Exercise task >>
Every entry needs to be printed exactly, please.

3D scene scripts >>
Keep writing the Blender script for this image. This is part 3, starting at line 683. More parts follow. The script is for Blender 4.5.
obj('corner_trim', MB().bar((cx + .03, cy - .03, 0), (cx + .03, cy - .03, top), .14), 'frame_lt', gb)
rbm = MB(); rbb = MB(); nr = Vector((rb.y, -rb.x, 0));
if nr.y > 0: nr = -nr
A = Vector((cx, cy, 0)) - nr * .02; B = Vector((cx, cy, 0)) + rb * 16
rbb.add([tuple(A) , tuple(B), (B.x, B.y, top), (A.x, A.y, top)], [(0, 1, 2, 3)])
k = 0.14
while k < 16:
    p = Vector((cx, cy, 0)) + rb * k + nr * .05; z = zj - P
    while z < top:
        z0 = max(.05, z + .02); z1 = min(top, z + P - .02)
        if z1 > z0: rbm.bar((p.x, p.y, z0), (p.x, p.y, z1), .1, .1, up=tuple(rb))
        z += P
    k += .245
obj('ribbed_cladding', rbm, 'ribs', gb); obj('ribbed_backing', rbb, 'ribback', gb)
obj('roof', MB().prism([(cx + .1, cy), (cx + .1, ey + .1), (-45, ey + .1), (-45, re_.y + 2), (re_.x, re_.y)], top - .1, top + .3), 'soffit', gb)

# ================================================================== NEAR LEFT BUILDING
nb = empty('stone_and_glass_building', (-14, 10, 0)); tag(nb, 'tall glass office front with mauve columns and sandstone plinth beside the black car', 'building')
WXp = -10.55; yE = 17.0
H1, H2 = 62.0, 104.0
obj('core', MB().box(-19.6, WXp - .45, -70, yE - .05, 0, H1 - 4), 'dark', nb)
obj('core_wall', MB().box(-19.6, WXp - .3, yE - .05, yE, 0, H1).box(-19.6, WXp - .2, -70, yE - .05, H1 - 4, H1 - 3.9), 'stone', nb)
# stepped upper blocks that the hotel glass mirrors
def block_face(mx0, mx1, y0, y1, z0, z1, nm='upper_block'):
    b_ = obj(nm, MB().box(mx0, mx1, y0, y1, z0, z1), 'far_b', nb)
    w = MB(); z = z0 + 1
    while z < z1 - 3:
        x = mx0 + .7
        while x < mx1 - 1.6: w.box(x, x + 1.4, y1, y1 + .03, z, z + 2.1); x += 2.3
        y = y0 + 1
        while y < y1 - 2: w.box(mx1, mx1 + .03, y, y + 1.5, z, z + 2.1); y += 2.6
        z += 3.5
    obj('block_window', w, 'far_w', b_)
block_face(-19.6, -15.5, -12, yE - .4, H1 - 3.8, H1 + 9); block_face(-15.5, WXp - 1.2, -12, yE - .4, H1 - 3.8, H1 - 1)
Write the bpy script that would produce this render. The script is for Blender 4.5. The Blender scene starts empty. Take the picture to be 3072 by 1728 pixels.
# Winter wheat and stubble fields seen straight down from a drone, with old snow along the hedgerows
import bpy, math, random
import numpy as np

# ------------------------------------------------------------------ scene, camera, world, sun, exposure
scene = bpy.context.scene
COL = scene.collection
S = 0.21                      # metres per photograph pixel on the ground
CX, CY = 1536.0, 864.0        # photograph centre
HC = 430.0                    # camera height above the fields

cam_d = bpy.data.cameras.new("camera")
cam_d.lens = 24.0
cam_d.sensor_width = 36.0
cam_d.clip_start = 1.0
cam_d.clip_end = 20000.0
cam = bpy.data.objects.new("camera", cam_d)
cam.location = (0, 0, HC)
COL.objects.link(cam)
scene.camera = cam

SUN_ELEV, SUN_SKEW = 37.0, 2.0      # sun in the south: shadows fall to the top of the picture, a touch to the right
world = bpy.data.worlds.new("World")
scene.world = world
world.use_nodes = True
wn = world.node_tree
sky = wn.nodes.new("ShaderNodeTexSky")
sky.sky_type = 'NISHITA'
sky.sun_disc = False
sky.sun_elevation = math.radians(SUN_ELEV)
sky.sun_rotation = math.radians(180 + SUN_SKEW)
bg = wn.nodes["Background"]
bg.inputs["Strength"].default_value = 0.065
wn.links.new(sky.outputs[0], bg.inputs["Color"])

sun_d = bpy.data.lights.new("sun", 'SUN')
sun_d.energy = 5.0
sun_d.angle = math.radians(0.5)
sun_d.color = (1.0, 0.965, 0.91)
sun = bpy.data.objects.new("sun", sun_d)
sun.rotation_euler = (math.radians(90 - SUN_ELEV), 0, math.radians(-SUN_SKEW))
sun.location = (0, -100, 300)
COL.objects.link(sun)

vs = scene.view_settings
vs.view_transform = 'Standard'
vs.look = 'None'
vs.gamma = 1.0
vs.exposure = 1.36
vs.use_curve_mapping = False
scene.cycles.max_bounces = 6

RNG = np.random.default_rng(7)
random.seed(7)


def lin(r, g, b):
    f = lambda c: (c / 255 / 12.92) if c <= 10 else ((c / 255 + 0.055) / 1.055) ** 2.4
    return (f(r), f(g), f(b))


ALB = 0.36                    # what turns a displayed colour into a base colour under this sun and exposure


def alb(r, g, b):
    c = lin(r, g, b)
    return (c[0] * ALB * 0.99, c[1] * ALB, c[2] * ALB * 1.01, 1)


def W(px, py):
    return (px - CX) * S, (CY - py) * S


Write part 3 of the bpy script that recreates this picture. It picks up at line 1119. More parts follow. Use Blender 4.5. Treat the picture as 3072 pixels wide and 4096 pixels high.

Written solution >>
Keep writing the Blender script for this image. This is part 3, starting at line 683. More parts follow. The script is for Blender 4.5.
obj('corner_trim', MB().bar((cx + .03, cy - .03, 0), (cx + .03, cy - .03, top), .14), 'frame_lt', gb)
rbm = MB(); rbb = MB(); nr = Vector((rb.y, -rb.x, 0));
if nr.y > 0: nr = -nr
A = Vector((cx, cy, 0)) - nr * .02; B = Vector((cx, cy, 0)) + rb * 16
rbb.add([tuple(A) , tuple(B), (B.x, B.y, top), (A.x, A.y, top)], [(0, 1, 2, 3)])
k = 0.14
while k < 16:
    p = Vector((cx, cy, 0)) + rb * k + nr * .05; z = zj - P
    while z < top:
        z0 = max(.05, z + .02); z1 = min(top, z + P - .02)
        if z1 > z0: rbm.bar((p.x, p.y, z0), (p.x, p.y, z1), .1, .1, up=tuple(rb))
        z += P
    k += .245
obj('ribbed_cladding', rbm, 'ribs', gb); obj('ribbed_backing', rbb, 'ribback', gb)
obj('roof', MB().prism([(cx + .1, cy), (cx + .1, ey + .1), (-45, ey + .1), (-45, re_.y + 2), (re_.x, re_.y)], top - .1, top + .3), 'soffit', gb)

# ================================================================== NEAR LEFT BUILDING
nb = empty('stone_and_glass_building', (-14, 10, 0)); tag(nb, 'tall glass office front with mauve columns and sandstone plinth beside the black car', 'building')
WXp = -10.55; yE = 17.0
H1, H2 = 62.0, 104.0
obj('core', MB().box(-19.6, WXp - .45, -70, yE - .05, 0, H1 - 4), 'dark', nb)
obj('core_wall', MB().box(-19.6, WXp - .3, yE - .05, yE, 0, H1).box(-19.6, WXp - .2, -70, yE - .05, H1 - 4, H1 - 3.9), 'stone', nb)
# stepped upper blocks that the hotel glass mirrors
def block_face(mx0, mx1, y0, y1, z0, z1, nm='upper_block'):
    b_ = obj(nm, MB().box(mx0, mx1, y0, y1, z0, z1), 'far_b', nb)
    w = MB(); z = z0 + 1
    while z < z1 - 3:
        x = mx0 + .7
        while x < mx1 - 1.6: w.box(x, x + 1.4, y1, y1 + .03, z, z + 2.1); x += 2.3
        y = y0 + 1
        while y < y1 - 2: w.box(mx1, mx1 + .03, y, y + 1.5, z, z + 2.1); y += 2.6
        z += 3.5
    obj('block_window', w, 'far_w', b_)
block_face(-19.6, -15.5, -12, yE - .4, H1 - 3.8, H1 + 9); block_face(-15.5, WXp - 1.2, -12, yE - .4, H1 - 3.8, H1 - 1)
Write the bpy script that would produce this render. The script is for Blender 4.5. The Blender scene starts empty. Take the picture to be 3072 by 1728 pixels.
# Winter wheat and stubble fields seen straight down from a drone, with old snow along the hedgerows
import bpy, math, random
import numpy as np

# ------------------------------------------------------------------ scene, camera, world, sun, exposure
scene = bpy.context.scene
COL = scene.collection
S = 0.21                      # metres per photograph pixel on the ground
CX, CY = 1536.0, 864.0        # photograph centre
HC = 430.0                    # camera height above the fields

cam_d = bpy.data.cameras.new("camera")
cam_d.lens = 24.0
cam_d.sensor_width = 36.0
cam_d.clip_start = 1.0
cam_d.clip_end = 20000.0
cam = bpy.data.objects.new("camera", cam_d)
cam.location = (0, 0, HC)
COL.objects.link(cam)
scene.camera = cam

SUN_ELEV, SUN_SKEW = 37.0, 2.0      # sun in the south: shadows fall to the top of the picture, a touch to the right
world = bpy.data.worlds.new("World")
scene.world = world
world.use_nodes = True
wn = world.node_tree
sky = wn.nodes.new("ShaderNodeTexSky")
sky.sky_type = 'NISHITA'
sky.sun_disc = False
sky.sun_elevation = math.radians(SUN_ELEV)
sky.sun_rotation = math.radians(180 + SUN_SKEW)
bg = wn.nodes["Background"]
bg.inputs["Strength"].default_value = 0.065
wn.links.new(sky.outputs[0], bg.inputs["Color"])

sun_d = bpy.data.lights.new("sun", 'SUN')
sun_d.energy = 5.0
sun_d.angle = math.radians(0.5)
sun_d.color = (1.0, 0.965, 0.91)
sun = bpy.data.objects.new("sun", sun_d)
sun.rotation_euler = (math.radians(90 - SUN_ELEV), 0, math.radians(-SUN_SKEW))
sun.location = (0, -100, 300)
COL.objects.link(sun)

vs = scene.view_settings
vs.view_transform = 'Standard'
vs.look = 'None'
vs.gamma = 1.0
vs.exposure = 1.36
vs.use_curve_mapping = False
scene.cycles.max_bounces = 6

RNG = np.random.default_rng(7)
random.seed(7)


def lin(r, g, b):
    f = lambda c: (c / 255 / 12.92) if c <= 10 else ((c / 255 + 0.055) / 1.055) ** 2.4
    return (f(r), f(g), f(b))


ALB = 0.36                    # what turns a displayed colour into a base colour under this sun and exposure


def alb(r, g, b):
    c = lin(r, g, b)
    return (c[0] * ALB * 0.99, c[1] * ALB, c[2] * ALB * 1.01, 1)


def W(px, py):
    return (px - CX) * S, (CY - py) * S


Write part 3 of the bpy script that recreates this picture. It picks up at line 1119. More parts follow. Use Blender 4.5. Treat the picture as 3072 pixels wide and 4096 pixels high.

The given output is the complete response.